April 2006

Pervert gained job near primary school

A PAEDOPHILE sexually assaulted a girl after he was employed as a security guard yards from a primary school.

The girl’s parents last night called for an inquiry into how Norman Winthrop landed the post, where he was able to prey on their seven-year-old daughter.

Winthrop, 62, was given the job despite being on the sex offenders’ register for life.

The court heard he had previously been sentenced to a total of 15 years for sex attacks on three other children, and was jailed for six months for his fourth attack.

The girl’s mother, from Sunderland, said: “The sentence is almost as unbelievable as the fact he got the job in the first place.

“He used it as a chance to befriend the children as they came home and eventually put my little girl through this ordeal.

“There must be an inquiry into how he was given this job and I want assurances that he will never work anywhere near children again.

“He is clearly a danger to children and I pray no other child suffers as a result of him slipping through the net.”

Newcastle Crown Court heard last week how Winthrop, who was released from his last prison sentence in 1999, was working on a building site in Sunderland early last year.

One cold night, he tried to get the girl to touch his groin by asking her to help with his zip because his hands were too cold to pull it up himself.

The court heard how the youngster went to help, then ran away when he was not looking.

Winthrop, of Bishop Crescent, Jarrow, South Tyneside, admitted causing or inciting a child under 13 to engage in sexual activity.

He was jailed for three years in 1989 for four charges of indecent assault on a girl under 14.

In 1994, he received a nine-year sentence for similar offences. In 1998, he was jailed for three years, to run alongside his 1994 sentence, after he confesssed to an attack on a young boy in the 1970s.
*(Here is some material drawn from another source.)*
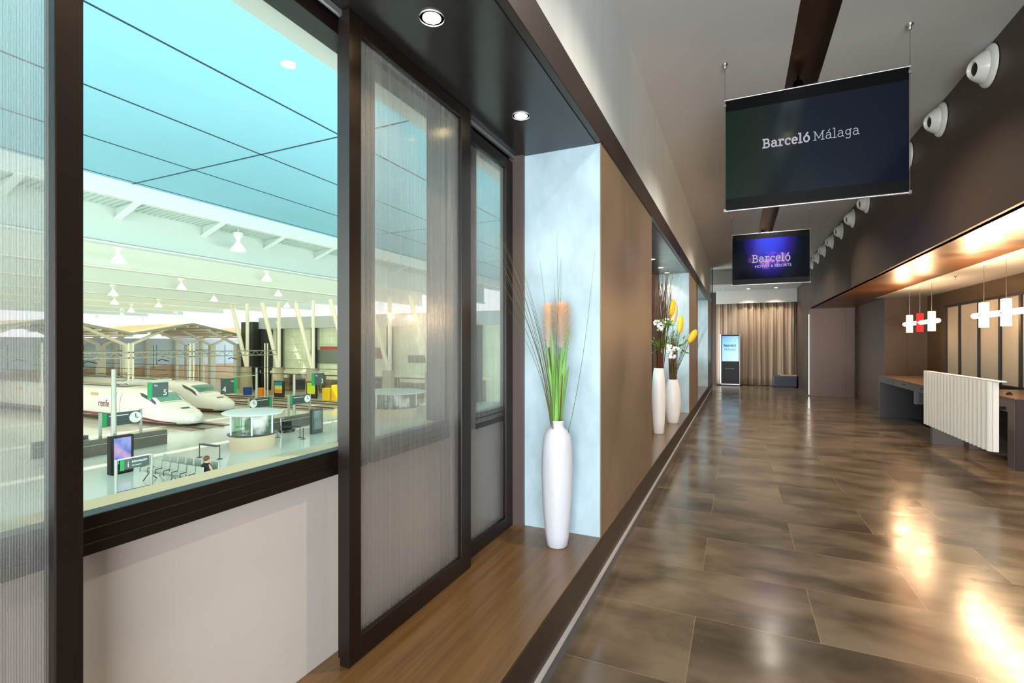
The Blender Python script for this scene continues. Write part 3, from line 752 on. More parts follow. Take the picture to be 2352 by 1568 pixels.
# ------------------------------------------------------------------ lobby: pendants, desks, ribbed screen
E_pend = emat('pendant_glow', (1, .90, .70), 1.9)
E_pend2 = emat('pendant_bright_glow', (1, .94, .80), 4)
E_red = emat('pendant_red_glow', (1, .25, .25), .8)
def pendant(y, label, red=False, hl=.283):
    t = thing('pendant_lamp', label, 'pendant lamp', (2.85, y, 1.87), 'cross-shaped pendant lamps over the desks')
    m = E_red if red else E_pend
    B().lathe([(.048, -.16), (.05, -.155), (.05, .155), (.048, .16)], (2.85, y, 1.87), 24).ob('vertical_shade', m, t, smooth=60)
    B().tube([(2.85, y-hl, 1.87), (2.85, y+hl, 1.87)], .036, 20).ob('horizontal_shade', E_pend2, t, smooth=60)
    B().ball((2.80, y-.02, 1.87), .014).ob('knob', M_chrome, t, smooth=True)
    B().tube([(2.85, y, 2.03), (2.85, y, 2.53)], .0025, 6).ob('cable', M_wire, t)
    B().lathe([(.03, -.02), (.035, 0)], (2.85, y, 2.532), 16).ob('ceiling_cup', M_noz, t)
    l = bpy.data.lights.new('pendant_glow', 'POINT'); l.energy = 26 if not red else 6; l.color = (1, .64, .34) if not red else (1, .3, .2); l.shadow_soft_size = .06
    o = bpy.data.objects.new('pendant_glow', l); o.location = (2.74, y, 1.99); col.objects.link(o)
    return t
pendant(11.225, 'white glowing cross pendant, leftmost of the far trio')
pendant(10.656, 'red and white cross pendant in the middle of the far trio', True)
pendant(10.088, 'white glowing cross pendant, right one of the far trio')
pendant(8.223, 'large glowing cross pendant, left of the near pair')
pendant(7.65, 'large glowing cross pendant at the right edge of the photo')
pendant(7.08, 'glowing cross pendant beyond the right edge of the near pair', hl=.28)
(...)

Bob Spragg, in mitigation, said Winthrop, who was accompanied in court by his fiancee, has been a regular churchgoer since his last release from jail.

Mr Spragg said: “He has essentially managed to keep a lid on his behaviour for the past six years but it has not gone away completely.”

Withrop was working for Britannia Security, based in Newcastle, at the time of the offence. A company spokesman said: “We vet all our employees very carefully to the standards laid down by the Security Industry Authority.

“In this man’s case, he was taken on by a firm who we bought out in August, and their staff came over to us. This would not have happened under our own vetting procedure.”